De tels enjeux, lointains, restent toutefois difficiles appréhender par des populations ravagées par la précarité. « Comment peut-on sérieusement expliquer que les européennes sont très importantes à une personne au RSA qui n’arrive pas à boucler ses fins de mois ou à une autre qui vit sous la menace d’une expulsion locative ?», confie Mohamed Aïssani, responsable PCF de Bobigny. De telles situations, il les voit chaque jour au local du parti, où les militants tiennent une permanence d’écrivains publics tous les samedis. Dans cette ville,  77,98 % des électeurs ne s’étaient pas déplacés aux urnes en 2014. Combien seront-ils cinq ans plus tard ? Il ne suffira pas de lancer de grands appels au vote, au devoir civique, pour faire revenir les électeurs vers les urnes, insiste Mohamed Aïssani. Pour changer la donne, il faut d’abord contrer les «valeurs individualistes et le chacun pour soi, massivement colportés dans notre société», rappelle ce militant, ardent défenseur de l’éducation populaire. Débat sur l’antiracisme politique, projection de films sur les luttes et l’histoire des femmes immigrées dans les années 1980… il ne chôme pas, avec ses camarades, pour « récréer le sens du collectif » dans ce territoire qui concentre le plus grand nombre de chauffeurs Uber et de VTC en région parisienne. Un travail éreintant et de longue haleine. Il faut «un surcroit de travail et d’énergie politique pour intéresser et mobiliser ces fractions du public, pour les aider à s’orienter dans les débats et les luttes politiques», analyse Daniel Gaxie, politiste à Paris-I Panthéon-Sorbonne (4). Or, l’affaiblissement des partis politiques «s’accompagne d’une diminution de leur travail et capacité d’encadrement et d’assistance.
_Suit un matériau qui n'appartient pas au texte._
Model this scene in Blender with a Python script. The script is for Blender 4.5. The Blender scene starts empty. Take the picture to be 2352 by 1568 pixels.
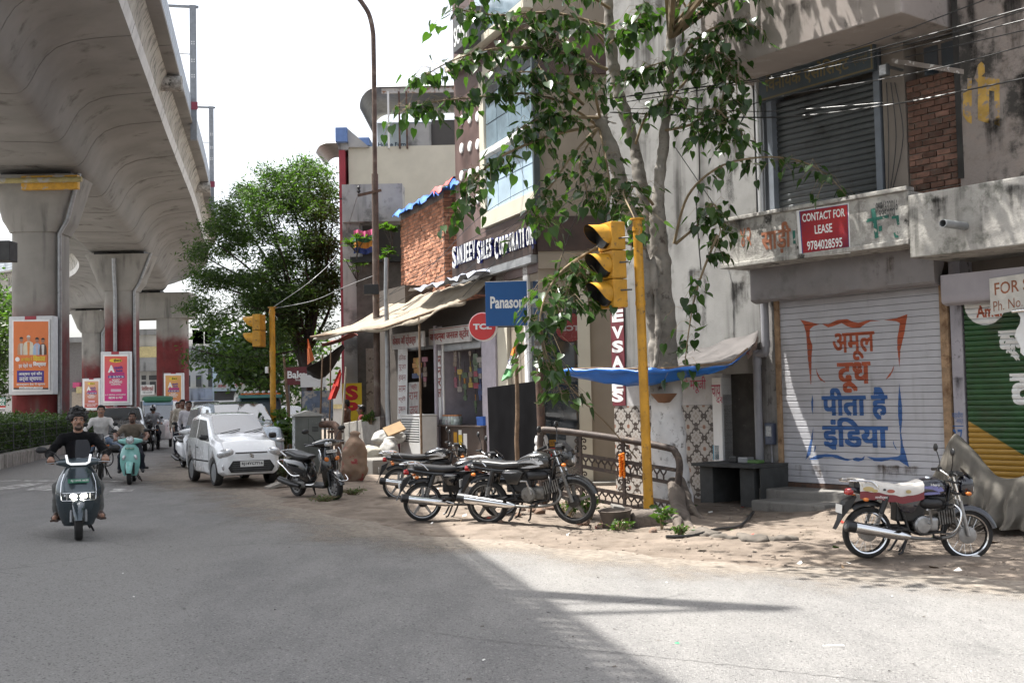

Il en résulte un accroissement des inégalités de participation politique, notamment électorale.»

1. Céline Braconnier, Jean-Yves Dormagen et Baptiste Coulmont, dans la Revue française de science politique, 2017

2. Ifop pour le JDD, 23 février.

3. Cette Europe malade du néolibéralisme, Les Liens qui libèrent, 2019.

4. Malaise dans la représentation, AOC Média, avril 2019.